Tanto é que um menino da Bizz (famosa revista de música dos anos 1980 e 1990 no Brasil, com pendor e viés masculino e roqueiro) fez uma entrevista muito engraçada.
Ele botou um headphone com eletrônicas instrumentais no meu ouvido. Meio que uma banca de “uma baiana metida a fazer música eletrônica” ou “mulher nordestina, cantora de axé que não manda nada”. A primeira era Prodigy, acertei. A segunda era um house, Carl Cox, acertei. A terceira, Kraftwerk (pioneiros alemães da eletrônica), acertei. Meu álbum foi considerado um dos mais importantes de eletrônica na Alemanha!
E ele?
Ele ficou surpreso. Eu comprei o primeiro álbum de Björk, conheço as primeiras fusões de soul music com techno, de 2-step na Inglaterra, da moda lounge… Todos os anos eu passo dois anos fora do país. Depois o eletrônico virou dance dos anos 1970, 1980. Os Estados Unidos vivem voltando pro twist, R&B, que é a base do rap e trap. Eu fiz o primeiro pagode trap do Brasil (“Pagode Divino”, de 2020). O primeiro kuduro do Brasil!
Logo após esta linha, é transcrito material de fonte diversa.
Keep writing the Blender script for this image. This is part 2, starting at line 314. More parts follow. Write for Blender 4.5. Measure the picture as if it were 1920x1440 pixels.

Nos últimos dez anos você figurou em pautas políticas, terreno que poucos querem pisar.
A gente conseguiu fazer o governo se sacudir. Mas ainda não resolvemos as questões dos vetos [da PEC da Devastação, PL 2159/2021]. Eu gosto desse tipo de provocação. Eu não sei por que as pessoas têm medo. Eu não faço vigia de colega e liberdade tá aí pra isso. O que eu posso dizer é que eu vivi um regime militar e vi a atuação dos artistas. Fiz minha primeira campanha política. Não era só um desejo por Lula, mas porque era o único democrático que poderia ganhar de Bolsonaro. Houve quem lutou e artistas que se silenciaram. Eu, consolidada, não tinha outro caminho. Cantei “Geração Perdida” e “Bandidos da América” nos anos 90. Isso nunca foi popular, sou eu sendo coerente.